Since bitcoin halving is a major event, it has a significant impact on the various parties involved in the bitcoin network.
As a result of a decrease in supply and an increase in demand, cryptocurrency prices generally increase, which is good news for investors. Thus, trading activity on the bitcoin blockchain is increasing.
However, as far as miners are concerned, fewer rewards may make it harder for individual miners or small mining organisations to survive in the bitcoin ecosystem, as it is difficult for them to compete with large mining organisations. According to research, bitcoin's mining capacity is countercyclical to its price. When the price of a cryptocurrency increases, the number of miners in its ecosystem decreases, and vice versa. A bitcoin halving event is characterised by an increase in price, but on the other hand, it can also increase the likelihood of an attack on the bitcoin network as many miners move out of its network, reducing its security.

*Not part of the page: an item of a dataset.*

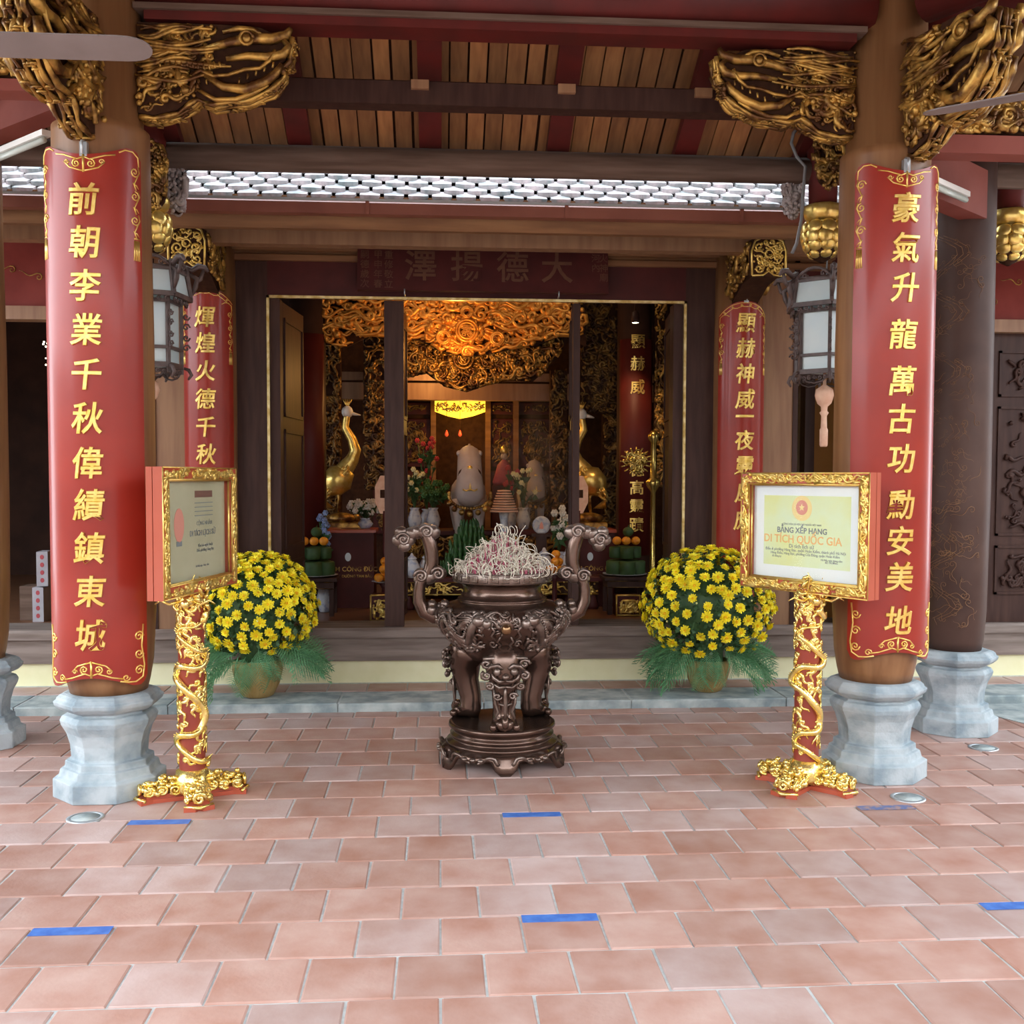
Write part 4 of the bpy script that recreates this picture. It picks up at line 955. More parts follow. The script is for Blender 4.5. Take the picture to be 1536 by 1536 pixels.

At the end of August 2022, there were approximately 19.1 million bitcoins in circulation, leaving only approximately 1.9 million bitcoins to be released through mining rewards. Of that number, more than 3.7 million of all bitcoins have already been irretrievably lost, according to a study by Chainalysis. So what can we expect in 2140? Will miners still have an incentive to verify transactions without mining any bitcoin?
Bitcoin creator Satoshi Nakamoto predicted that in that period, and long before, miners would be motivated not only by newly mined bitcoins, but also by the fees they would charge for verifying transactions. This "motivation" was already hinted at in 2017 and the associated huge rise in the price of bitcoin. The network was so overloaded that transactions were queued for hours because miners could not verify them. This caused transaction fees to soar as miners favoured those with higher set "fees". At that time, the average fees per transaction were as high as $54.
So yes, when all the bitcoins are mined, it is assumed that the bitcoin network will continue to operate as before.
The last bitcoin halving occurred on May 11, 2020. The next halving will occur on this date in 2024. From the previous reward of 6.25 BTC per block mined (once every 10 minutes on average), the reward for a successful miner who managed to solve a complicated mathematical problem will drop to 3.125 BTC. This reward will be valid for the next four years until the reward is halved again. Over time, the impact of each halving will diminish as the reward per block approaches zero.